Grizzly and black bears, elk, moose and cougars, but also frogs and toads, turtles, and fish can now stay connected. The road guides those travelling on it past the Bison Range, mountains, wetlands, rivers and scenic views, while preventing costly and deadly wildlife-vehicle collisions.

What lies ahead for Highway 93 

“This funding is exciting news. It demonstrates CSKT’s continued leadership along with federal commitment. Crossings in Banff National Park and on Highway 93 on the CSKT lands are recognized as some of North America’s most advanced and expansive wildlife crossing initiatives. By incorporating Indigenous knowledge and western science, we can work together in this transboundary region to make it safer for people and wildlife,” says Pelah Hoyt, Y2Y’s director of landscape connectivity.    

One of Y2Y’s priorities is conserving wildlife corridors and connectivity across the Yellowstone to Yukon region. This includes working with willing landowners who want to improve wildlife movement on their properties and ensuring that infrastructure such as wildlife crossings over busy roads are built to keep wildlife connected. 

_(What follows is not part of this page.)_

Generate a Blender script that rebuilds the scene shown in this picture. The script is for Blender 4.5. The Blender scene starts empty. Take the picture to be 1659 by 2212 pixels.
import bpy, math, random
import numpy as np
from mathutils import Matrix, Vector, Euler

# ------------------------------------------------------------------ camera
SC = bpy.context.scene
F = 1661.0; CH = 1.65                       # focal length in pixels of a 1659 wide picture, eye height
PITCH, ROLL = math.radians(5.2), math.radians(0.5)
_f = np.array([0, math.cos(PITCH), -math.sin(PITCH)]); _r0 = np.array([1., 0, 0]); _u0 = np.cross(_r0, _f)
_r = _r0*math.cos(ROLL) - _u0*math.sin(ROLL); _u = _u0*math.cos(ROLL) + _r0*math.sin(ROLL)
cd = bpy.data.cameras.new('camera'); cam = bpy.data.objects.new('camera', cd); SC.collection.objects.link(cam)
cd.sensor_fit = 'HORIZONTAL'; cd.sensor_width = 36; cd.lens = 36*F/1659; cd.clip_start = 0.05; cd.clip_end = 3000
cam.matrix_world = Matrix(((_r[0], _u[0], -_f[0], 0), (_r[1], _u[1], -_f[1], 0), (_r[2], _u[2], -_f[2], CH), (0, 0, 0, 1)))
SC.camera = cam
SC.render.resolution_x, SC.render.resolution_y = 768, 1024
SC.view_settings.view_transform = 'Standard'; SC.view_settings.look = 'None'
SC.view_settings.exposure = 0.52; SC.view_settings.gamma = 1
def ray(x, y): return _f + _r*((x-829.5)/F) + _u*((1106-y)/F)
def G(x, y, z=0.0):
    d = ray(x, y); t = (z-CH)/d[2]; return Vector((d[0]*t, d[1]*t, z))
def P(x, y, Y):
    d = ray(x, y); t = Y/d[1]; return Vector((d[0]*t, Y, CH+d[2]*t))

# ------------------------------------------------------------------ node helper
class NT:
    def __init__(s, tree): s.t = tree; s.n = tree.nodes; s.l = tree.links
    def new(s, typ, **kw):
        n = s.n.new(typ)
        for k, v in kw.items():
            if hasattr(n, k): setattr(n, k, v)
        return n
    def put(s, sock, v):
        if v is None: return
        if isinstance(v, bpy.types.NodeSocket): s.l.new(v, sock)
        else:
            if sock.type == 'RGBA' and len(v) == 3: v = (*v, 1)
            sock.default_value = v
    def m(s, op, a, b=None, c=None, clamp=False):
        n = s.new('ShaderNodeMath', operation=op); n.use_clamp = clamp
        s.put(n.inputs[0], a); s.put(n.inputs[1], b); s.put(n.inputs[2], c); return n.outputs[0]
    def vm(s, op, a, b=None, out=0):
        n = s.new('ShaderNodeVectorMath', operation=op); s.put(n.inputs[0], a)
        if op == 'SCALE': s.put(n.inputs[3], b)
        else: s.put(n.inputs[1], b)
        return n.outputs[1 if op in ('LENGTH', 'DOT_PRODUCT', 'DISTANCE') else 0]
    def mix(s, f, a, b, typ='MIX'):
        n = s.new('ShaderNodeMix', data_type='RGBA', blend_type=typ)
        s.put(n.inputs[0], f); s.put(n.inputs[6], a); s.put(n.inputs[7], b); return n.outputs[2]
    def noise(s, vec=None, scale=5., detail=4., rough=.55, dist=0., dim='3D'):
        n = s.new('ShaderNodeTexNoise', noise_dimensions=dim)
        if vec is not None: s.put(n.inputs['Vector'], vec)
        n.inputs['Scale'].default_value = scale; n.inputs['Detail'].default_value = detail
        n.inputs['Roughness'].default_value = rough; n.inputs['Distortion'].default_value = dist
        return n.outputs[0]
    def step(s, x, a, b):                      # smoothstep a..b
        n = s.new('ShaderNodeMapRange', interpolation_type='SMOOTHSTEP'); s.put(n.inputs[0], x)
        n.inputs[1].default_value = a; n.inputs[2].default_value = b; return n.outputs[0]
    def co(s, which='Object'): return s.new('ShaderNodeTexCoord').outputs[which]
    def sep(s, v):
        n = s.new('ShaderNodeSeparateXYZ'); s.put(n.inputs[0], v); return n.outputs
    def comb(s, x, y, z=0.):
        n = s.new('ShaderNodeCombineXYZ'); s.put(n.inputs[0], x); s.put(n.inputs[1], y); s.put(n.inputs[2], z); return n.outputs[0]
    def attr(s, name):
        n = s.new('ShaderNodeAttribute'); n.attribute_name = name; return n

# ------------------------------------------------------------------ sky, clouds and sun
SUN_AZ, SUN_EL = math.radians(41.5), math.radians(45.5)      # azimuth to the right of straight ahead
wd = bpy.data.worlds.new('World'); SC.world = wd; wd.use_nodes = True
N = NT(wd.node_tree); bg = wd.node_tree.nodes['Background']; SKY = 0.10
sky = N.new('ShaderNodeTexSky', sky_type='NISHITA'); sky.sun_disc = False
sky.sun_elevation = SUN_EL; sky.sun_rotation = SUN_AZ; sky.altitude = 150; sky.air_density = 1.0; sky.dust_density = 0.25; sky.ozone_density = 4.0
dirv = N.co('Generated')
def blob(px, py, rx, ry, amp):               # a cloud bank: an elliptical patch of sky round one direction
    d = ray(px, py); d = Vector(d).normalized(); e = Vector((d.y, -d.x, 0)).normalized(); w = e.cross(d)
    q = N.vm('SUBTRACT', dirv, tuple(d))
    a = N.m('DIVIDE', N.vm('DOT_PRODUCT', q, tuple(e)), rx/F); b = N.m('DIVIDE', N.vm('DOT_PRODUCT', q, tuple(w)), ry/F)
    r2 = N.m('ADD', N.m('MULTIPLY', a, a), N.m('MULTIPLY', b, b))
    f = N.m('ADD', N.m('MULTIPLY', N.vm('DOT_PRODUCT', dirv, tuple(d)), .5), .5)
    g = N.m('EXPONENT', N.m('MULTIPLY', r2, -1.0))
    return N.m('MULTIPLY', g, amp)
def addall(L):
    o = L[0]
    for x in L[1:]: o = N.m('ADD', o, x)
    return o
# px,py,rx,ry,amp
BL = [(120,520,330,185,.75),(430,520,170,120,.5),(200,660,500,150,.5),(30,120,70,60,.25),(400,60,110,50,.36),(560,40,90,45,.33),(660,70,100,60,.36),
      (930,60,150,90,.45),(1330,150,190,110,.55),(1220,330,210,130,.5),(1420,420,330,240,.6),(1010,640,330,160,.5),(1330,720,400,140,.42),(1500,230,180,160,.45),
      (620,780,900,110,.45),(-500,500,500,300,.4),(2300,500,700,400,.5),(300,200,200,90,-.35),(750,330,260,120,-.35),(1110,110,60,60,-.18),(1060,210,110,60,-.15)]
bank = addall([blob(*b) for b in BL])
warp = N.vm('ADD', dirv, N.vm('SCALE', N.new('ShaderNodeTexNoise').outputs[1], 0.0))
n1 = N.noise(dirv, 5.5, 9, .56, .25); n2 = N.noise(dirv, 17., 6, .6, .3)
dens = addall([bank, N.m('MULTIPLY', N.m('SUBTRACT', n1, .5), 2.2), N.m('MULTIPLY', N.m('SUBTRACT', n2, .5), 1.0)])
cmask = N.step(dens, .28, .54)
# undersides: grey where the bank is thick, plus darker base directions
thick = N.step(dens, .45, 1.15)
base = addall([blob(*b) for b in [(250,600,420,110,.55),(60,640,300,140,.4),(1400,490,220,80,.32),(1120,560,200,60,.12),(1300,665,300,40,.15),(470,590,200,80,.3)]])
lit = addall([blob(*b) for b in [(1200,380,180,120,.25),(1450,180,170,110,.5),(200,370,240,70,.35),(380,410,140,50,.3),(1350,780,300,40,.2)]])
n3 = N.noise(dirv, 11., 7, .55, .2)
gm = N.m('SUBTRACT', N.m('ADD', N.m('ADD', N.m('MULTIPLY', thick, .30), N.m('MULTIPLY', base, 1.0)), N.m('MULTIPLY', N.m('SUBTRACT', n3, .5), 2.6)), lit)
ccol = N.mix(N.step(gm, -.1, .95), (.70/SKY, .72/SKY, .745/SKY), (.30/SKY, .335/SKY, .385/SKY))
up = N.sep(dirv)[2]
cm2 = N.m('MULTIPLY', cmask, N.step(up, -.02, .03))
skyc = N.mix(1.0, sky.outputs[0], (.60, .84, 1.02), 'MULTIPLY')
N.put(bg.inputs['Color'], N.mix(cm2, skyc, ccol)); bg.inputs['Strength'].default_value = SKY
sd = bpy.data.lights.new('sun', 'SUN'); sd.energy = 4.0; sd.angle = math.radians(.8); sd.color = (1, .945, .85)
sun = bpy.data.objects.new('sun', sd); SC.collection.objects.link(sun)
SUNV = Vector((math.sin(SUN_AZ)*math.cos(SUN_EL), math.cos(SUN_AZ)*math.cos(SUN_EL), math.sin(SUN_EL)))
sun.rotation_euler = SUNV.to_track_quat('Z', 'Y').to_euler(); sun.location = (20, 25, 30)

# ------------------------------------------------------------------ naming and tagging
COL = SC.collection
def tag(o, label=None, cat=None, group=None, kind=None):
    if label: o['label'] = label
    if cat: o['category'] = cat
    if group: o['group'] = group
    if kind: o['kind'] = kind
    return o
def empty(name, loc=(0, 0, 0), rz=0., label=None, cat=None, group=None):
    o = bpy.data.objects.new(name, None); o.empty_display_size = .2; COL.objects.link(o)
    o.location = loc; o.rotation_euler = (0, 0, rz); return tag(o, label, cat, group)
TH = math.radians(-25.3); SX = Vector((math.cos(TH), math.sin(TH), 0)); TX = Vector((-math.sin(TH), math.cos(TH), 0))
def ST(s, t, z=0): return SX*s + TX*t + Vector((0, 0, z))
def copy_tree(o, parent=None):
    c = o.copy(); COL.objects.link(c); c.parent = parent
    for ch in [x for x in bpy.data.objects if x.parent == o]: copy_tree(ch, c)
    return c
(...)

For years, Y2Y and partners have studied key wildlife corridors, and advocated for funding in infrastructure to improve safety. As one of the organizations who advocated for funding and supported the grant application, we are pleased with this outcome. 

This investment on Highway 93 will directly improve connectivity in a grizzly bear recovery zone in between protected areas and help restore the ecological integrity of this important landscape. 

Adding to this good news, a recent bipartisan infrastructure package includes $350 million to construct wildlife road crossings, a historic amount that represents the largest investment in wildlife crossings in American history.  

We here at Y2Y are excited by the prospect of working with Indigenous and non-Indigenous governments, partners, and communities to make more projects like this a reality.